The Coming of Serial ATA
GrendelT writes "Tom's Hardware has a review of the newest Serial ATA gadgets that are soon to hit the market. With speeds of 150Mb/s, thinner and longer cables, backwards compatibilty with Parallel ATA (what most of us have right now), and the option of being hot-pluggable, it seems the next step in storage technology is upon us."
This ought to help air-flow in the case a lot.
:)
My worst problem building mini-towers has been trying to tack the ribbon cables to the side where they won't block air, or run into a fan blade...
Screw the speed, etc... It's just a better cable
Come on guys, that is one of the biggest details on the story
Read the article. If you add a PCI Serial ATA card to an existing mobo you'll get max 133MB/sec which if i recall sounds familiar to parallel ata.
Not until serial gets its own bus will it be better. Until then just wait for the stuff to get cheaper.
The speed of this product really isn't the selling point, at least not now. Most 7200 ATA drives can't sustain much more than 40MB/s, let alone 150MB/s. The current ATA 133 is already overkill. The selling points are the small cable, the decreased voltage (signal voltage decreased from 5v to 150mv), the length increase, the future posibilities, and the adoption of much more popular serial design (similar to firewire and usb).
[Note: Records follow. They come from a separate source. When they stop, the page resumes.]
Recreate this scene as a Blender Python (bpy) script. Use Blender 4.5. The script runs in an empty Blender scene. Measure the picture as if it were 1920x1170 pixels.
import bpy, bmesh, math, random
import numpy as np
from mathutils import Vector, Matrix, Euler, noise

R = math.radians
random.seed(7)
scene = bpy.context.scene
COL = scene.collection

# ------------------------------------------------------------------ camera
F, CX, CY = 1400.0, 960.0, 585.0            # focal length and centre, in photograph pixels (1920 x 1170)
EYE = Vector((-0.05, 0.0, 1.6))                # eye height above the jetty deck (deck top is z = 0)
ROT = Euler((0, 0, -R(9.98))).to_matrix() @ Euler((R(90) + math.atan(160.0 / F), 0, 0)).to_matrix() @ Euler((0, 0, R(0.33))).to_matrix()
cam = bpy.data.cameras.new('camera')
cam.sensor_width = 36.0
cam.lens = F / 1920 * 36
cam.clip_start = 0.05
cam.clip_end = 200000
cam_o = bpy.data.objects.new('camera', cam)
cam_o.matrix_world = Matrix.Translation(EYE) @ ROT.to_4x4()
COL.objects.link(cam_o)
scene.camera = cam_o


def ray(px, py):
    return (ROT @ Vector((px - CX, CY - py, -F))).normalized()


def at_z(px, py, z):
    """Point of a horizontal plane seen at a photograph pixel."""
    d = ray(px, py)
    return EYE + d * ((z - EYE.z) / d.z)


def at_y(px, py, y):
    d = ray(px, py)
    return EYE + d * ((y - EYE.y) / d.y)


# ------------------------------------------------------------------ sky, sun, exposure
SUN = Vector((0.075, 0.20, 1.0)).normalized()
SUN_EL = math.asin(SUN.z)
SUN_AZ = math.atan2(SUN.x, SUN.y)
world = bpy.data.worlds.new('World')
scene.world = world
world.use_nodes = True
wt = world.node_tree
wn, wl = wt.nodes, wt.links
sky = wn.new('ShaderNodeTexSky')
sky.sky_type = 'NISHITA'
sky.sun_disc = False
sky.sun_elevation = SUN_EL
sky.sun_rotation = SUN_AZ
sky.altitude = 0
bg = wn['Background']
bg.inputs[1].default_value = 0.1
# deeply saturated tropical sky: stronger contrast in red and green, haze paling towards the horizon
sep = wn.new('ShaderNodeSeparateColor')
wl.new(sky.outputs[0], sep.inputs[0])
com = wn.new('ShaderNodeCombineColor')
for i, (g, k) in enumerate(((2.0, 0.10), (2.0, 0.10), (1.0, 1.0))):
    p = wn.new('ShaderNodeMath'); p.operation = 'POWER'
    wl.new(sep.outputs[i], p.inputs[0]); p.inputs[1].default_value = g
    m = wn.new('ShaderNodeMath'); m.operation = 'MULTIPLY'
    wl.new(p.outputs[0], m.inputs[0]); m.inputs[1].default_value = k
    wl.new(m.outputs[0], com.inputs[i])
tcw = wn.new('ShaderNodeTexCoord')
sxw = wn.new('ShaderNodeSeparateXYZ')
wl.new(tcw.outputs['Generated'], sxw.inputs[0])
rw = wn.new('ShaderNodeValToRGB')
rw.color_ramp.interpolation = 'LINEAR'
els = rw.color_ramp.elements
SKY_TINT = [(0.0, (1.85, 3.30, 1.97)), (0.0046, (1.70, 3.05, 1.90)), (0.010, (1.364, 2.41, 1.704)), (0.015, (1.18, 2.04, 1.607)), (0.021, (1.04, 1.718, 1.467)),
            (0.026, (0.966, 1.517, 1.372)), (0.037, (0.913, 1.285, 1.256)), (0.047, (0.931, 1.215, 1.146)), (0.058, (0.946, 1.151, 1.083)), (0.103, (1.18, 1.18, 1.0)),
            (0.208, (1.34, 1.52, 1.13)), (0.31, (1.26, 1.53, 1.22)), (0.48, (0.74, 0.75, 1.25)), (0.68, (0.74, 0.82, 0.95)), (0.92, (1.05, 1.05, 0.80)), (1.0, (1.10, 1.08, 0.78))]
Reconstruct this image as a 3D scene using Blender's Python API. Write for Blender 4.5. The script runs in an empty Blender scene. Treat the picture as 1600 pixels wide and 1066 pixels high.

That an FireWire manufacturers don't want to give up their tasty tasty profit margins. The only reason ATA is even still around is because the drives are cheap. I'd bet if the manufacturers were willing to sell SCSI devices at consumer prices (say $25 to $40 more per drive over ATA to cover the cost of the electronics) most Slashdotters would be running SCSI and would scoff at ATA and lump it in with built-in video, built-in sound, and the built-in modems on consumer machines.
I hate ATA, but I still run it in my machines because I can't justify the 100%+ markup for SCSI devices. Heck, it's still really hard to get Command Tagged Queueing support on ATA devices, and the CTQ implementations I've seen have been at best half assed.
I read the internet for the articles.
Firewire is a physical transport layer for SCSI[*] which has been around for a very long time. The rub is simply the lack of drives with a native firewire interface. Everything I've ever seen contains a IDE/1394 bridge.
Firewire is a more generalized interface -- storage, video, communications, etc. Where Serial ATA is (at the moment) 100% focused on storage. This is where the current bloody ATA mess comes from (IDE was engineered for hard drives and then people started plugging other crap on the chain.)
* Technically, ATA is a physical transport for SCSI too. It's just in a red-headed, bastard, step-child fashion.
how are the Case modding geeks going to separate themselves from the rest of the mortal PC geeks if they can't be the only ones to have those neat rounded IDE cables and everybody has practical Serial ATA ones?
Seriously, I think that this will clear up so much space in the case that modding will gain a whole new element.
I can just picture a Desk with the PC integrated wholly into it, without the limitations on the IDE cables being so close to the controller cards the parts can be spread out much more, into more ergonomic and aesthetically pleasing PC designs...
I personally just want an external serial ATA adapter so I can just use a "Standard" hard drive for transporting data vs the USB ones or Optical media.
wordtrip.com
I know I'll someday break down and buy serial ATA, just like I borke down and bought into ATA. But it's still a waste of effort, probably designed to artificially fragment the market so that there will be a low end and a high end.